Maya Angelou
We are saddened by the loss of Maya Angelou, a special teacher and friend to Omega, who passed away in May 2014.
The late Maya Angelou was one of the most renowned and influential voices of our time. Hailed as a global renaissance woman, she was a celebrated poet, memoirist, novelist, educator, dramatist, producer, actress, historian, filmmaker, and civil rights activist.
Born in 1928, in St. Louis, Missouri, Angelou was raised in St. Louis and Stamps, Arkansas. Growing up, she experienced the brutality of racial discrimination, but she also absorbed the unshakable faith and values of traditional African-American family, community, and culture. She would become one of the nation's treasures and the author of many best-selling books, including I Know Why the Caged Bird Sings and Even The Stars Look Lonesome.
In 1981, she was appointed to a lifetime position as the first Reynolds Professor of American Studies at Wake Forest University. A passionate and powerful speaker, she challenged her audiences to invest their spirits and hearts in the elevation of the human condition. One of the highlights of her life came when she was chosen by President Bill Clinton to become only the second poet in the nation's history to have the honor of writing and reciting original work at the Presidential Inauguration, delivering her dedicatory poem, "On The Pulse of Morning" at President Clinton's inaugural ceremony in January 1993.
An international traveler, performer, and scholar in her early years, Angelou read and studied voraciously, mastering French, Spanish, Italian, Arabic, and the West African language Fanti.
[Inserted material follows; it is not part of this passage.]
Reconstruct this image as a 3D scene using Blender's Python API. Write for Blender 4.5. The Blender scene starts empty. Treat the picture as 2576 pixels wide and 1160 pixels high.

While in Ghana, she met with Malcolm X and, in 1964, returned to the United States to help him build his new Organization of African American Unity. Shortly after her return to the United States, Malcolm X was assassinated, and the organization dissolved.
Angelou was then asked by Martin Luther King, Jr. to serve as northern coordinator for the Southern Christian Leadership Conference. At around this time, with the guidance of her friend, the novelist James Baldwin, she began work on the book that would become I Know Why the Caged Bird Sings. Published in 1970, I Know Why the Caged Bird Sings was published to international acclaim and enormous popular success. The list of her published verse, nonfiction, and fiction now includes more than 30 best-selling titles.
Angelou served on two presidential committees, was awarded the Presidential Medal of Arts in 2000, the Lincoln Medal in 2008, and received three Grammy Awards. She also received more than 50 honorary degrees.